My girl and boy smell like fire. They have sand in their hair. I think, We might stay. We might be a kind of wild. But we leave. We go back to the lights we can see, the lights in a line.

Single Syllable Writing

I’ve been thinking about how constraints allow a different kind of creativity. Last month students tried two poetry exercises I promised would yield poems they wouldn’t have otherwise written. Safe bet I was right. And you’ve experienced the same in your writing when you follow a prompt or form.

This week I gave another challenge: single syllable writing. This is an old favorite that slows me down. I start with an idea and then spend a lot of time staring at the ceiling. Try it for ten minutes. Write a poem, journal, draft a story.

I decided to write about going to the desert last winter to see the kites. I went with that idea because kite is a single syllable word. After finishing the piece I thought about what else I could tell using one syllable words. I’d like to draft another two or three vignettes of our life in Kuwait and see how they read as a whole.

See The Kites

One day we go see the kites. We drive to a stretch of sand and wind and walk to where men send kites in the air, the strings staked in place. The kites are big. On the ground, a kite looks like a tent laid out. In the air it takes shape, sharp and bright on the sky. We squint, point. There is fish. There is a bird.

The wind plays with my girl’s hair. The wind takes my boy’s shout.

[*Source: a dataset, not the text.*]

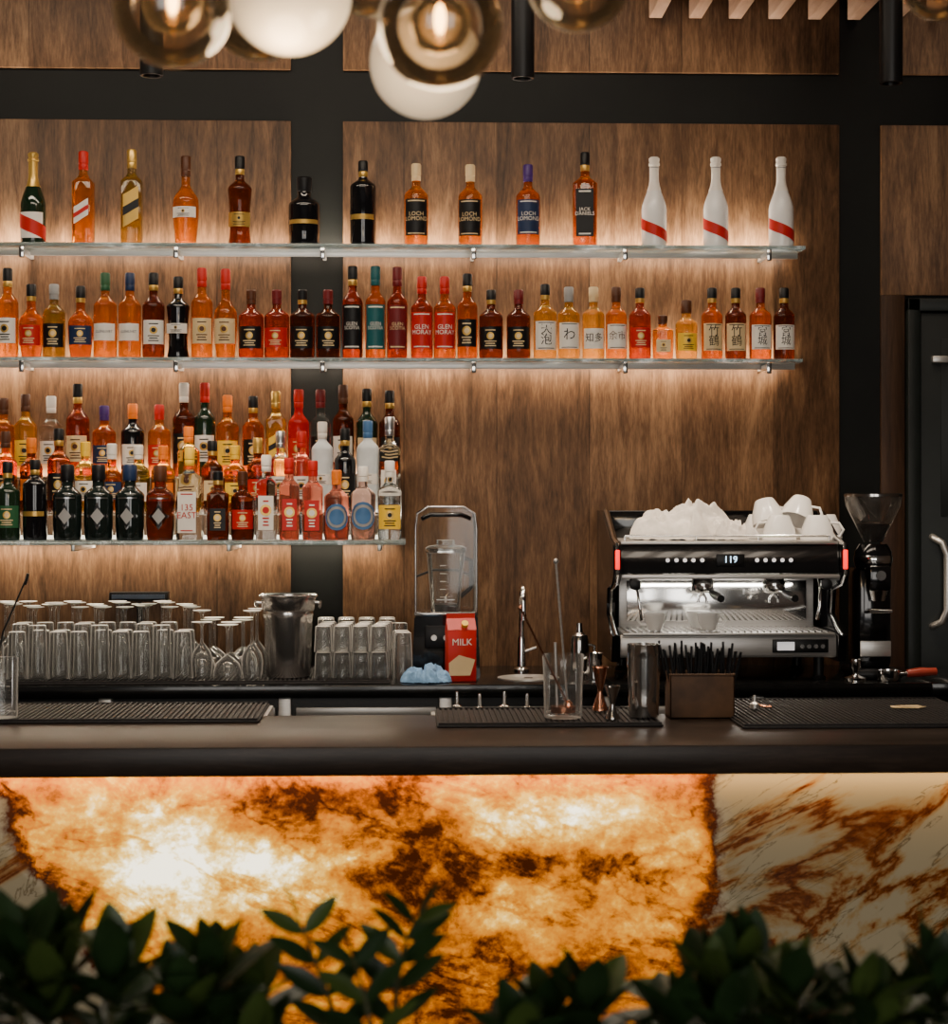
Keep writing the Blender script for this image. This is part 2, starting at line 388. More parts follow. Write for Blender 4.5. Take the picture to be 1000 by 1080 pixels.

More come by noon. The kids run, yell, laugh. I stand back. I like to see how the day looks. There is a tent where tea and snacks are served. Out front of that, rugs are laid on the sand and chairs set so we can sit and look up. The kites whip and flap, dive and rise. Kites crowd the sky, some so close I think their strings weave knots. They snap and shake, dance and fall but don’t come loose. My mind goes still. Wind goes through me. The sun keeps me in one place.

There is still day left when we go. Out of the wind there is no sound. The kites get small. Blue dots, orange squares, green tails on a white sky.